Given the distirbution function as follows:
$F(x) = x^2$ for $ 0 \leq x < \frac{1}{2}$, $F(x) = x$ for $\frac{1}{2} \leq x < 1$, $F(x) = 1$ for $x > 1$ and $F(x) = 0$ for $x<0$.
Is it true that the density then equals $f(x) = 2x$ for $0 \leq x < \frac{1}{2}$ and $f(x) = 1$ for $ \frac{1}{2} < x <1$ and $0$ else?
Because the integral doesn't sum up to 1, i.e. $\int_{-\infty}^{\infty} f(x)dx=\frac{3}{4} \neq 1$, or did I make a mistake somewhere?
$$ F_X(x)= \begin{cases} 0&\text{ if }& x<0\\ x^2&\text{ if }& 0\le x\le \frac12\\ x&\text{ if }&\frac12<x\le 1\\ 1&\text{ if }& x>1 \end{cases}$$
The graph of this cdf looks like this
$F$ does have a discontinuity at $\frac12$. The limit is $\frac14$ from the left and it is $\frac12$ from the right. The point is that there is a jump of $\frac14$ at $\frac12$.

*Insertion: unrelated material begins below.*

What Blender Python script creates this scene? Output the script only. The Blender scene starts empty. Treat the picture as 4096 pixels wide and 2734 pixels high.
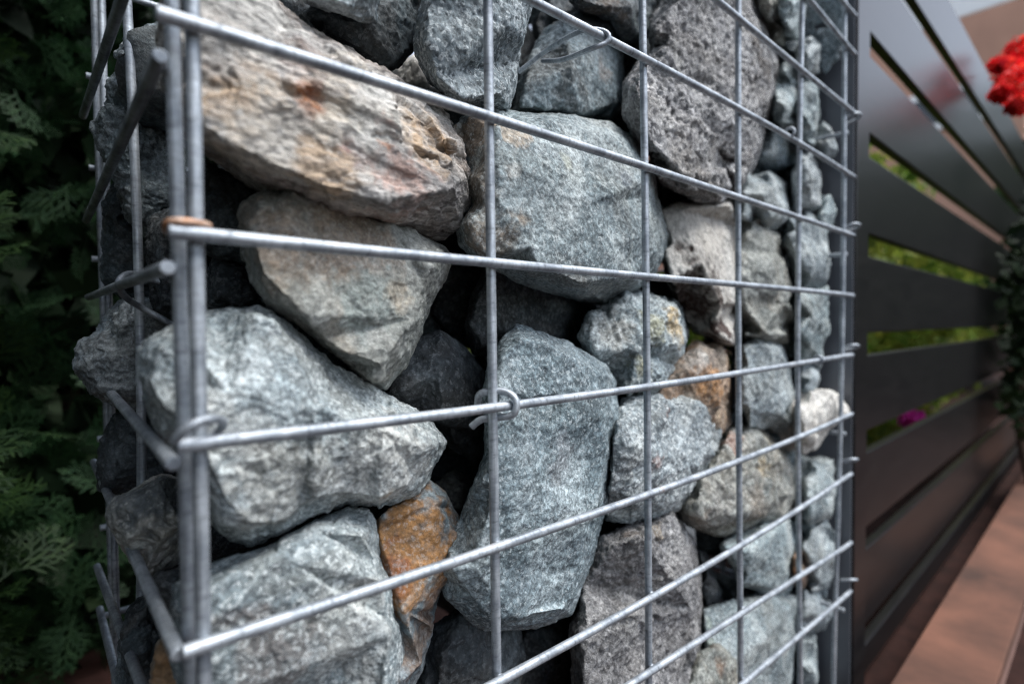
import bpy, bmesh, math, random
import numpy as np
from mathutils import Matrix, Vector, geometry
rnd = random.Random(7)
sc = bpy.context.scene
COL = sc.collection
# ------------------------------------------------------------------ camera
F = 2160.1            # focal length in pixels of the 4096 px wide photograph
M = np.array([[0.7460254627, -0.6658476534, -0.0096390585],
              [-0.0257640744, -0.0143963801, -0.9995643835],
              [0.6654188316, 0.7459488231, -0.0278950146]])   # world -> camera (x right, y down, z forward)
T = np.array([-0.0746524, -0.0226013, 0.1289244])
CAM = -M.T @ T
cam = bpy.data.cameras.new('camera'); camo = bpy.data.objects.new('camera', cam); COL.objects.link(camo)
cam.sensor_width = 36; cam.lens = 36*F/4096
cam.clip_start = 0.005; cam.clip_end = 500
R = np.stack([M[0], -M[1], -M[2]], axis=1)      # columns: camera x, y, z axes in the world
camo.matrix_world = Matrix([[*R[0], CAM[0]], [*R[1], CAM[1]], [*R[2], CAM[2]], [0, 0, 0, 1]])
cam.dof.use_dof = True; cam.dof.focus_distance = 0.225; cam.dof.aperture_fstop = 5.4
cam.dof.aperture_blades = 7
sc.camera = camo
# ------------------------------------------------------------------ world, sun, exposure
w = bpy.data.worlds.new('World'); sc.world = w; w.use_nodes = True
nt = w.node_tree; nt.nodes.clear()
sky = nt.nodes.new('ShaderNodeTexSky'); sky.sky_type = 'NISHITA'; sky.sun_disc = False
SUN_EL, SUN_AZ = math.radians(62), math.radians(148)   # azimuth measured clockwise from +Y
sky.sun_elevation = SUN_EL; sky.sun_rotation = SUN_AZ
sky.air_density = 1.0; sky.dust_density = 2.0; sky.ozone_density = 1.0
bg = nt.nodes.new('ShaderNodeBackground'); bg.inputs['Strength'].default_value = 0.115
wo = nt.nodes.new('ShaderNodeOutputWorld')
hsv = nt.nodes.new('ShaderNodeHueSaturation'); hsv.inputs['Saturation'].default_value = .55     # thin overcast
nt.links.new(sky.outputs[0], hsv.inputs['Color']); nt.links.new(hsv.outputs[0], bg.inputs[0]); nt.links.new(bg.outputs[0], wo.inputs[0])
sun = bpy.data.lights.new('sun', 'SUN'); sun.energy = 1.5; sun.angle = math.radians(35); sun.color = (1, .985, .96)
suno = bpy.data.objects.new('sun', sun); COL.objects.link(suno)
dv = Vector((math.sin(SUN_AZ)*math.cos(SUN_EL), math.cos(SUN_AZ)*math.cos(SUN_EL), math.sin(SUN_EL)))
suno.rotation_euler = dv.to_track_quat('Z', 'Y').to_euler()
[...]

So, there is no density because there is a single point $\left(\frac12\right)$ whose probability is $\frac14$.
The distribution consists of an absolute continuous part, the density mentioned by the OP (its integral is $\frac34$) and an atom. The total probabilty is $1$.